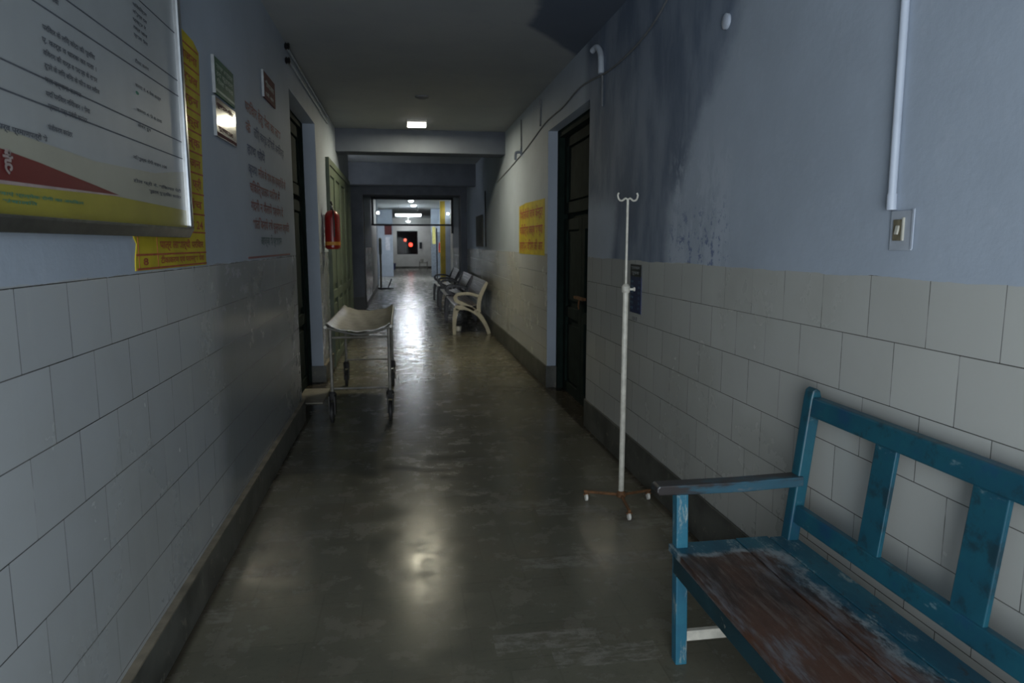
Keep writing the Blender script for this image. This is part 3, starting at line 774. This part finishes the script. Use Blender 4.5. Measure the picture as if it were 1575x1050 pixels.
# ================================================================== FIRE EXTINGUISHER ON THE LEFT WALL
def extinguisher(x, y, z, label, s=1.0):
    t = thing('fire_extinguisher', label, 'fire extinguisher', (x, y, z))
    r = .088 * s
    b = new(); lathe(b, x, y, [(r * .8, 0), (r, .02), (r, .36 * s), (r * .92, .40 * s), (r * .6, .435 * s), (r * .25, .45 * s)], 24, 'z', z); obj('cylinder', b, M['red'], t, smooth=True)
    b = new(); lathe(b, x, y, [(r * 1.01, .045), (r * 1.01, .085)], 24, 'z', z); obj('label_band', b, M['label'], t, smooth=True)
    b = new(); lathe(b, x, y, [(.018, .44 * s), (.018, .49 * s)], 12, 'z', z); box(b, x - .012, x + .012, y - .09, y + .03, z + .485 * s, z + .50 * s); box(b, x - .01, x + .01, y - .08, y + .02, z + .515 * s, z + .528 * s, Matrix.Rotation(-.25, 3, 'X'), (x, y, z + .52 * s)); obj('valve_handle', b, M['black'], t)
    b = new(); tube(b, smooth_path([(x, y - .03, z + .475 * s), (x + .02, y - .09, z + .45 * s), (x + .03, y - .10, z + .30 * s), (x + .03, y - .098, z + .14 * s)], 5), .009, 8); obj('hose', b, M['black'], t, smooth=True)
    b = new(); box(b, x - r - .015, x - r + .012, y - .03, y + .03, z + .25 * s, z + .40 * s) if x < 0 else box(b, x + r - .012, x + r + .015, y - .03, y + .03, z + .25 * s, z + .40 * s); obj('wall_bracket', b, M['steel'], t)
    return t
extinguisher(L + .100, 8.45, 1.49, 'red fire extinguisher hung on the left wall before the sage green doors')

# ================================================================== FRAMED NOTICE BOARD ON THE LEFT
BX = -.866
t = thing('notice_board', 'large framed printed board with maroon wedge high on the left wall', 'board', (-.88, 2.1, 1.575))
by0, by1, bz0, bz1 = 1.0, 3.075, 1.575, 2.75
b = new(); box(b, L + .008, -.872, by0 + .01, by1 - .01, bz0 + .01, bz1 - .01); obj('backing', b, M['frame_dark'], t)
b = new(); box(b, -.872, BX, by0 + .02, by1 - .02, bz0 + .02, bz1 - .02); sh = obj('printed_sheet', b, M['paper'], t)
def frame_bar(y0, y1, z0, z1, name='frame'):
    bb = new(); box(bb, -.89, -.846, y0, y1, z0, z1); return obj(name, bb, M['alu'], t, bevel=.009)
fw = .040
b = new(); prism(b, [(-.892, bz0), (-.866, bz0), (-.848, bz0 + fw - .008), (-.846, bz0 + fw), (-.872, bz0 + fw)], 'y', by0, by1); obj('frame', b, M['alu_dark'], t, bevel=.002); frame_bar(by0, by1, bz1 - fw, bz1); frame_bar(by0, by0 + fw, bz0 + fw, bz1 - fw); frame_bar(by1 - fw, by1, bz0 + fw, bz1 - fw)
e = .0012
def panel(pts, mat, name, lift=1):
    bb = new(); prism(bb, pts, 'x', BX, BX + e * lift); return obj(name, bb, mat, sh)
panel([(by0 + .03, 1.60), (3.05, 1.60), (3.05, 1.84), (2.7, 1.80), (2.2, 1.785), (1.8, 1.80), (by0 + .03, 1.83)], M['creampaper'], 'cream_band')
panel([(by0 + .03, 1.60), (3.05, 1.60), (3.05, 1.684), (2.3, 1.695), (by0 + .03, 1.672)], M['yellowband'], 'yellow_band', 2)
panel([(by0 + .03, 1.664), (2.36, 1.696), (2.36, 1.700), (by0 + .03, 1.677)], M['pinkline'], 'pink_stripe', 2.5)
panel([(by0 + .03, 1.676), (2.36, 1.6995), (1.88, 1.745), (1.716, 1.757), (by0 + .03, 1.815)], M['maroon'], 'maroon_wedge', 2.2)
b = new()
for z in (1.889, 1.955, 2.131, 2.191, 2.371, 2.498): box(b, BX + .0004, BX + .0016, by0 + .03, by1 - fw, z - .0018, z + .0018)
obj('ruled_lines', b, M['ink'], sh)
px = BX + .003
lt = [('परिवार के लिए कोटा की सुविधा', 1.955, 2.075, .3), ('ए. कार्ड व धारक का पता ।', 1.948, 2.044, .31), ('विवरण की वार्ड व सदस्य के राशन', 1.948, 2.013, .31), ('दूसरे के लिए बिना के फीस कर मरीज', 1.948, 1.982, .32),
      ('पता दर्शाना कागज', 1.944, 1.948, .20), ('यदि परिवार नियोजन । सेवा', 1.942, 1.914, .25), ('प्रमाण पत्र संबंधी काउंटर', 1.948, 1.885, .22),
      ('पंजीकरण काउंटर', 1.939, 1.832, .13), ('के साथ व सर्व प्रमाणपत्रों से', 1.60, 1.800, .33), ('रोगी सेवा', 1.965, 2.16, .09), ('केन्द्र सूचना', 1.955, 2.235, .14)]
for s, y, z, ln in lt: line(M['ink'], sh, s, 'L', px, y, z, .018, ln)
rt = [('चिकित्सा', 2.592, 2.335, .13), ('निशुल्क दवा', 2.59, 2.31, .13), ('एक्स रे', 2.585, 2.285, .12), ('रक्त जांच', 2.582, 2.26, .13), ('प्रसव सेवा', 2.582, 2.235, .13),
      ('टीका करण', 2.575, 2.150, .13), ('कमरा नं. 4 सेवा कक्ष', 2.563, 2.070, .25), ('कमरा 4 से 8 तक', 2.558, 1.99, .25), ('लेबर रूम', 2.559, 1.940, .125), ('निःशुल्क रोगी वाहन 108', 2.497, 1.828, .33), ('टोल फ्री नं. शिकायत पेटी', 2.484, 1.752, .5), ('सुझाव पुस्तिका काउंटर', 2.62, 1.728, .36)]
for s, y, z, ln in rt: line(M['ink'], sh, s, 'L', px, y, z, .014, ln)
b = new(); words(b, '●', 'L', px, 2.56, 2.045, .014, .03); obj('green_mark', b, M['greenink'], sh) if len(b.verts) else b.free()
b = new(); words(b, 'ए हैं', 'L', px + .001, 1.66, 1.712, .052, .10); obj('white_text', b, M['pinkline'], sh)
line(M['greenink'], sh, 'निःशुल्क एवं आवश्यक सेवाएं प्रत्येक रोगी का अधिकार', 'L', px + .001, 1.35, 1.657, .010, .75); line(M['greenink'], sh, 'राज्य सरकार द्वारा संचालित', 'L', px + .001, 1.35, 1.641, .010, .5)

# ================================================================== PAINTED TABLE ON THE LEFT WALL (yellow)
PX = L + .004
b = new(); prism(b, [(2.54, 1.458), (3.405, 1.455), (3.43, 1.8), (3.49, 2.41), (3.41, 2.44), (3.0, 2.46), (2.54, 2.46), (2.52, 1.65), (2.545, 1.57), (2.565, 1.55), (2.545, 1.5)], 'x', L + .0005, PX)
t = thing('painted_chart', 'yellow painted wall chart with red ruled rows half hidden by the framed board', 'sign', (PX, 3.0, 1.457))
ph = obj('yellow_ground', b, M['yellow'], t)
b = new(); z = 1.512
for z in (1.463, 1.512, 1.60, 1.68, 1.77, 1.86, 1.95, 2.04, 2.13, 2.22, 2.31, 2.40): box(b, PX, PX + .001, 2.55, 3.41 + (z - 1.46) * .07, z - .0035, z + .0035)
for y in (2.575, 2.765): box(b, PX, PX + .001, y - .002, y + .002, 1.46, 1.60)
obj('ruled_lines', b, M['redink'], t)
ri = M['redink']
line(ri, t, 'पात्र लाभार्थी परिवार', 'L', PX + .002, 2.79, 1.534, .040, .58); line(ri, t, '8', 'L', PX + .002, 2.61, 1.476, .035, .05)
line(ri, t, 'टीकाकरण एवं परामर्श सेवा', 'L', PX + .002, 2.79, 1.478, .032, .58)
for i, s in enumerate(('सेवा 24', 'जांच', 'दवा फ्री', 'भोजन', 'शुल्क', 'रक्त', 'वाहन', 'प्रसव', 'योजना')): line(ri, t, s, 'L', PX + .002, 3.10 + i * .008, 1.615 + i * .09, .05, .28)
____
WHAT NEEDS TO BE DONE: Leave out the pictures. Transcribe only the lines above, from the first through the one that contains "extinguisher(L + .100, 8.45, 1.49, 'red".

ANSWER FOR THIS EXERCISE:
Keep writing the Blender script for this image. This is part 3, starting at line 774. This part finishes the script. Use Blender 4.5. Measure the picture as if it were 1575x1050 pixels.
# ================================================================== FIRE EXTINGUISHER ON THE LEFT WALL
def extinguisher(x, y, z, label, s=1.0):
    t = thing('fire_extinguisher', label, 'fire extinguisher', (x, y, z))
    r = .088 * s
    b = new(); lathe(b, x, y, [(r * .8, 0), (r, .02), (r, .36 * s), (r * .92, .40 * s), (r * .6, .435 * s), (r * .25, .45 * s)], 24, 'z', z); obj('cylinder', b, M['red'], t, smooth=True)
    b = new(); lathe(b, x, y, [(r * 1.01, .045), (r * 1.01, .085)], 24, 'z', z); obj('label_band', b, M['label'], t, smooth=True)
    b = new(); lathe(b, x, y, [(.018, .44 * s), (.018, .49 * s)], 12, 'z', z); box(b, x - .012, x + .012, y - .09, y + .03, z + .485 * s, z + .50 * s); box(b, x - .01, x + .01, y - .08, y + .02, z + .515 * s, z + .528 * s, Matrix.Rotation(-.25, 3, 'X'), (x, y, z + .52 * s)); obj('valve_handle', b, M['black'], t)
    b = new(); tube(b, smooth_path([(x, y - .03, z + .475 * s), (x + .02, y - .09, z + .45 * s), (x + .03, y - .10, z + .30 * s), (x + .03, y - .098, z + .14 * s)], 5), .009, 8); obj('hose', b, M['black'], t, smooth=True)
    b = new(); box(b, x - r - .015, x - r + .012, y - .03, y + .03, z + .25 * s, z + .40 * s) if x < 0 else box(b, x + r - .012, x + r + .015, y - .03, y + .03, z + .25 * s, z + .40 * s); obj('wall_bracket', b, M['steel'], t)
    return t
extinguisher(L + .100, 8.45, 1.49, 'red fire extinguisher hung on the left wall before the sage green doors')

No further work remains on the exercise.